### BRIEF
Copy only this range: the line with "y0, y1 = YW+.34, YW+depth" through the final line of the material, inclusive at both ends.

### SUPPLIED INFORMATION
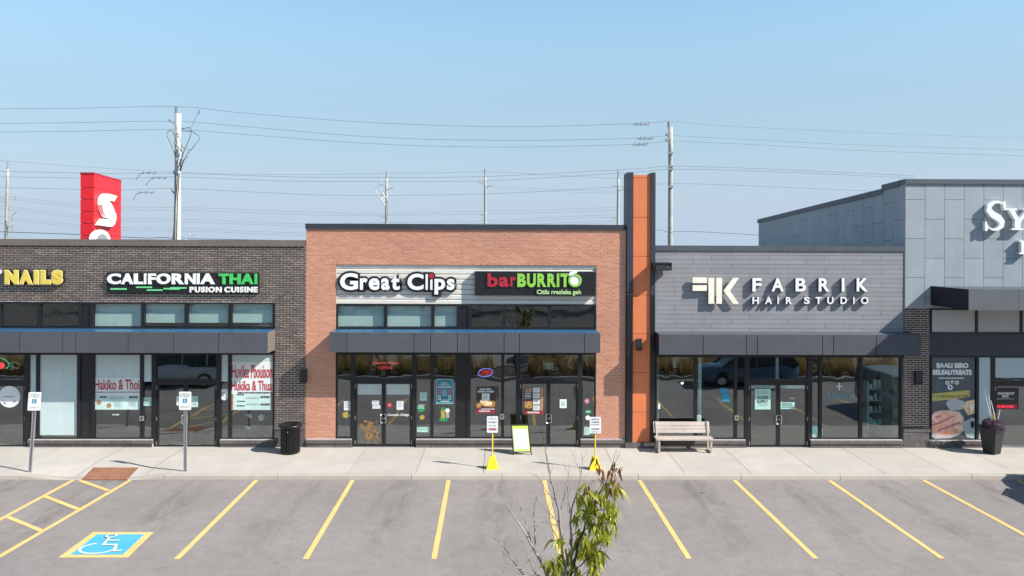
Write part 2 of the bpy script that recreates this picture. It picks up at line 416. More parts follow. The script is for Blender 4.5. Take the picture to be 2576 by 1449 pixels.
def letters(parent, items, Y, mat, depth, bold=.03, gap=.01, name='letter'):
    """items: (char, x0, y0, x1, y1) in photo pixels, one object per letter, standing gap in front of plane Y"""
    for ch, x0, y0, x1, y1 in items:
        put(MB(), ch, R(x0, y0, x1, y1, Y-gap-depth), Y-gap-depth, depth, bold).build(name, mat, parent)
def word(s, x0, y0, x1, y1, bold=.03, track=.10):
    """split a word into letters with natural widths filling x0..x1; returns items for letters()"""
    w, out = [], []
    for c in s: w.append(.32 if c == ' ' else (lambda g: g[3]-g[2])(glyph(c, bold)))
    tot = sum(w)+track*(len(s)-1); x = 0
    gH = glyph('H', bold); cap = gH[5]-gH[4]; base = gH[4]
    for c, q in zip(s, w):
        if c != ' ':
            g = glyph(c, bold); k = (x1-x0)/tot; kz = (y1-y0)/cap
            out.append((c, x0+x*k, y1-(g[5]-base)*kz, x0+(x+q)*k, y1-(g[4]-base)*kz))
        x += q+track
    return out

# ------------------------------------------------------------------ ground, parking bay markings, kerb, pavement
def struct(o): o['kind'] = 'structure'; return o
g = MB().add([(-600, -600, -.03), (600, -600, -.03), (600, 900, -.03), (-600, 900, -.03)], [(0, 1, 2, 3)])
struct(g.build('ground', M_field, fix=False))
YK = 21.58
lot = struct(MB().add([(-70, -40, 0), (70, -40, 0), (70, YK+.03, 0), (-70, YK+.03, 0)], [(0, 1, 2, 3)]).build('parking_lot', M_asph, fix=False))
lot['label'] = 'sunlit grey asphalt parking lot in front of the shops'
def strip(a, b, w, z=.005):
    a, b = Vector((a[0], a[1], 0)), Vector((b[0], b[1], 0)); n = (b-a).normalized(); n = Vector((-n.y, n.x, 0))*w/2
    m = MB(); k = max(2, int((b-a).length/.3)); v = []
    for i in range(k+1):
        c = a+(b-a)*i/k; j = n*(1+random.uniform(-.05, .05)); v += [c-j+Vector((0, 0, z)), c+j+Vector((0, 0, z))]
    return m.add(v, [(2*i, 2*i+2, 2*i+3, 2*i+1) for i in range(k)])
for i in range(9):
    x = -6.99+2.743*i
    strip((x-.03, YK-.03), (x+.05, 16.12), .12).build('bay_line', M_yel, lot, fix=False)
strip((-10.60, YK-.03), (-10.80, 15.95), .12).build('bay_line', M_yel, lot, fix=False)
strip((-12.22, YK-.03), (-12.25, 16.0), .12).build('bay_line', M_yel, lot, fix=False)
for a, b in (((212, 1213), (277, 1236)), ((108, 1247), (204, 1284)), ((10, 1297), (110, 1338))):
    A, B = G(*a), G(*b); d = B-A; ta, tb = (-12.17-A.x)/d.x, (-10.74-A.x)/d.x
    if A.y+d.y*ta > YK-.06: ta = (YK-.06-A.y)/d.y
    strip(A+d*ta, A+d*tb, .12, .007).build('hatch_line', M_yel, lot, fix=False)
# accessible bay emblem
def gq(pts, z): return [tuple(G(x, y, 0)[:2])+(z,) for x, y in pts]
sq = [(147, 1403), (322, 1403), (387, 1339), (234, 1339)]
o = MB().add(gq(sq, .005), [(0, 1, 2, 3)]).build('accessible_emblem', M_yel, lot, fix=False); o['label'] = 'blue wheelchair symbol in a yellow square on the asphalt'
def em(u, v): # u, v 0..1 inside the square, on the ground
    a, b, c, d = [G(x, y, 0) for x, y in sq]; p = a*(1-u)*(1-v)+b*u*(1-v)+c*u*v+d*(1-u)*v; return (p.x, p.y)
emb = o
MB().add([em(u, v)+(.009,) for u, v in ((.115, .10), (.885, .10), (.885, .90), (.115, .90))], [(0, 1, 2, 3)]).build('blue_field', M_lblue, emb, fix=False)
def emline(pts, w, z=.013):
    m = MB()
    for (a, b) in zip(pts, pts[1:]):
        A, B = Vector(em(*a)), Vector(em(*b)); d = (B-A).normalized(); n = Vector((-d.y, d.x))*w/2; e = d*w*.3
        z += .0004
        m.add([(*(A-n-e), z), (*(B-n+e), z), (*(B+n+e), z), (*(A+n-e), z)], [(0, 1, 2, 3)])
    m.build('wheelchair_figure', M_lpale, emb, fix=False)
emline([(.42+.27*math.cos(a), .34+.21*math.sin(a)) for a in [2.1+ i*.32 for i in range(14)]], .055)
emline([(.40, .72), (.43, .46), (.63, .46), (.70, .22), (.80, .24)], .062, .022)
emline([(.42, .62), (.60, .62)], .055, .028)
emline([(.40+.075*math.cos(a), .80+.075*math.sin(a)) for a in [i*2*PI/9 for i in range(10)]], .045, .032)

# pavement height, with the dropped kerb by the accessible bay
RX0, RX1, RX2, RX3 = -13.8, -12.6, -10.55, -9.62
def drop(X):
    if X <= RX0 or X >= RX3: return 0
    if X < RX1: return (X-RX0)/(RX1-RX0)
    if X > RX2: return (RX3-X)/(RX3-RX2)
    return 1
def ph(X, Y): return PAV - .125*drop(X)*max(0, min(1, 1-(Y-YK)/1.35))
pave = struct(thing('pavement', None, None, (0, YK, 0), kind='structure')); pave['label'] = 'pale concrete pavement with scored joints along the shop fronts'
MB().box(-70, 70, YK+.17, YW+.35, -.1, .012).build('base_course', M_kerb, pave)
xs = [-6.4+1.95*i for i in range(-14, 16)]
for i, (a, b) in enumerate(zip(xs, xs[1:])):
    m = MB(); gpx = .007
    n = 8 if (b > RX0 and a < RX3) else 1
    ny = 6 if n > 1 else 1
    X = [a+gpx+(b-a-2*gpx)*k/n for k in range(n+1)]; Yv = [YK+.165+(YW+.33-YK-.165)*k/ny for k in range(ny+1)]
    v = [(x, y, ph(x, y)) for y in Yv for x in X]; f = [(r*(n+1)+k, r*(n+1)+k+1, (r+1)*(n+1)+k+1, (r+1)*(n+1)+k) for r in range(ny) for k in range(n)]
    m.add(v, f)
    for k in range(n):       # front edge and joint sides
        m.add([(X[k], Yv[0], -.05), (X[k+1], Yv[0], -.05), (X[k+1], Yv[0], ph(X[k+1], Yv[0])), (X[k], Yv[0], ph(X[k], Yv[0]))], [(0, 1, 2, 3)])
    for x in (X[0], X[-1]):
        m.add([(x, Yv[0], -.05), (x, Yv[-1], -.05), (x, Yv[-1], ph(x, Yv[-1])), (x, Yv[0], ph(x, Yv[0]))], [(0, 1, 2, 3)])
    m.build('paving_slab', M_conc, pave, fix=False)
kerb = struct(thing('kerb', None, None, (0, YK, 0), kind='structure')); kerb['label'] = 'concrete kerb between asphalt and pavement, dropped beside the accessible bay'
kx = [-40, -33, -26, -20, -17.2, -13.75, -11.6, -9.66, -6.42, -2.6, 0.0, 3.93, 6.9, 9.78, 13.6, 17.5, 21.4, 28, 36]
for a, b in zip(kx, kx[1:]):
    m = MB(); a += .006; b -= .006; n = 10 if (b > RX0 and a < RX3) else 1
    prof = [(0, -.05), (0, 0.02), (.018, .118), (.045, .146), (.16, .15), (.16, -.05)]
    v = []
    for k in range(n+1):
        x = a+(b-a)*k/n; sc = (PAV-.125*drop(x))/PAV
        v += [(x, YK+y, z*sc if z > 0 else z) for y, z in prof]
    q = len(prof)
    f = [(k*q+j, (k+1)*q+j, (k+1)*q+(j+1) % q, k*q+(j+1) % q) for k in range(n) for j in range(q)]+[tuple(range(q)), tuple(range(n*q+q-1, n*q-1, -1))]
    m.add(v, f).build('kerb_stone', M_kerb, kerb)
# rust coloured tactile plate with its domes
tp = [G(x, y, .06) for x, y in ((206, 1203), (320, 1203), (349, 1180), (234, 1180))]
def tpz(p, dz): return (p[0], p[1], ph(p[0], p[1])+dz)
m = MB(); k = 6
def tl(u, v): return tp[0]*(1-u)*(1-v)+tp[1]*u*(1-v)+tp[2]*u*v+tp[3]*(1-u)*v
v = [tpz(tl(i/k, j/k), .006) for j in range(k+1) for i in range(k+1)]
m.add(v, [(j*(k+1)+i, j*(k+1)+i+1, (j+1)*(k+1)+i+1, (j+1)*(k+1)+i) for j in range(k) for i in range(k)])
ring = [tl(0, 0), tl(1, 0), tl(1, 1), tl(0, 1)]
for a, b in zip(ring, ring[1:]+ring[:1]): m.add([tpz(a, -.02), tpz(b, -.02), tpz(b, .006), tpz(a, .006)], [(0, 1, 2, 3)])
plate = m.build('tactile_plate', M_rust, fix=False); tag(plate, 'rust brown tactile plate set in the dropped kerb', 'tactile plate')
m = MB()
for i in range(26):
    for j in range(15):
        p = tl((i+.5)/26, (j+.5)/15); z = ph(p.x, p.y)+.006
        m.add([(p.x-.018, p.y-.018, z), (p.x+.018, p.y-.018, z), (p.x+.018, p.y+.018, z), (p.x-.018, p.y+.018, z), (p.x, p.y, z+.008)], [(0, 1, 4), (1, 2, 4), (2, 3, 4), (3, 0, 4)])
o = m.build('dome', M_rust, plate, fix=False); o['kind'] = 'stuff'

# ------------------------------------------------------------------ walls of brick
BL, BH = .2235, .0726
def merge(iv):
    iv = sorted(iv); out = []
    for a, b in iv:
        if out and a <= out[-1][1]+.004: out[-1][1] = max(out[-1][1], b)
        else: out.append([a, b])
    return out
def bricks(shop, rects, matb, matm, part='wall', first=300, joint=.0155, yf=YW, rank=None):
    """running-bond brick skin over rects (X0,X1,Z0,Z1); mortar core behind; `first` bricks as objects, rest joined"""
    core = MB()
    for r in rects: core.box(r[0], r[1], yf+.007, yf+.28, r[2], r[3])
    wall = core.build(part, matm, shop)
    zt = max(r[3] for r in rects); zb = min(r[2] for r in rects); x0 = min(r[0] for r in rects)
    full, cut = [], []
    i = 0; z = zt
    while z > zb+.02:
        za, zc = z-BH, z-joint; zm = (za+zc)/2+joint/2
        for a, b in merge([(r[0], r[1]) for r in rects if r[2]-.002 <= zm <= r[3]]):
            s = a - (BL*.5 if i % 2 else 0)
            # keep the bond aligned over the whole wall
            s = x0 + math.floor((a-x0)/BL)*BL - (BL*.5 if i % 2 else 0)
            while s < b:
                c, d = max(s, a), min(s+BL-joint, b)
                if d-c > .03: (full if d-c > BL-joint-.002 else cut).append((c, d, max(za+.0, zb), zc))
                s += BL
        z -= BH; i += 1
    if rank: full.sort(key=rank)
    else: random.shuffle(full)
    proto = MB().box(0, BL-joint, 0, .05, 0, BH-joint).mesh('brick', matb)
    ww = wl(wall)
    for c, d, za, zc in full[:first]:
        link('brick', proto, wall, Vector((c, yf+random.uniform(-.003, .002), za))-ww)
    rest = MB()
    for c, d, za, zc in full[first:]+cut:
        e = yf+random.uniform(-.003, .002); k = len(rest.v)
        rest.v += [(c, e, za), (d, e, za), (d, e, zc), (c, e, zc), (c, yf+.04, za), (d, yf+.04, za), (d, yf+.04, zc), (c, yf+.04, zc)]
        rest.f += [tuple(q+k for q in w) for w in ((0, 1, 2, 3), (1, 5, 6, 2), (3, 2, 6, 7), (4, 0, 3, 7), (4, 5, 1, 0))]
    if rest.f:
        o = rest.build('brickwork', matb, wall, fix=False); o['kind'] = 'stuff'
    return wall
def shell(shop, X0, X1, ztop, depth=16):
    """side walls, back wall and roof behind the front, so that the shop is closed"""
    m = MB(); y0, y1 = YW+.3, YW+depth
    m.box(X0+.02, X0+.22, y0, y1, 0, ztop); m.box(X1-.22, X1-.02, y0, y1, 0, ztop); m.box(X0+.22, X1-.22, y1-.2, y1, 0, ztop)
    m.box(X0+.22, X1-.22, y0+.02, y1-.2, ztop-1.0, ztop-.8)
    m.build('roof_and_sides', M_roof, shop)
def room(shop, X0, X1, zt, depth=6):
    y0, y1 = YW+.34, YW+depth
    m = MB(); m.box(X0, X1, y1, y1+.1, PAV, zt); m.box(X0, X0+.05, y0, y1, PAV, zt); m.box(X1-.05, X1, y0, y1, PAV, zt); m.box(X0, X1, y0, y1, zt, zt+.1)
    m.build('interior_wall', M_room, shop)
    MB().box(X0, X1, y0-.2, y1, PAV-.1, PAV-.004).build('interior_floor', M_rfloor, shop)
YG = YW+.075     # glass plane of the storefronts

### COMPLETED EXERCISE
    y0, y1 = YW+.34, YW+depth
    m = MB(); m.box(X0, X1, y1, y1+.1, PAV, zt); m.box(X0, X0+.05, y0, y1, PAV, zt); m.box(X1-.05, X1, y0, y1, PAV, zt); m.box(X0, X1, y0, y1, zt, zt+.1)
    m.build('interior_wall', M_room, shop)
    MB().box(X0, X1, y0-.2, y1, PAV-.1, PAV-.004).build('interior_floor', M_rfloor, shop)
YG = YW+.075     # glass plane of the storefronts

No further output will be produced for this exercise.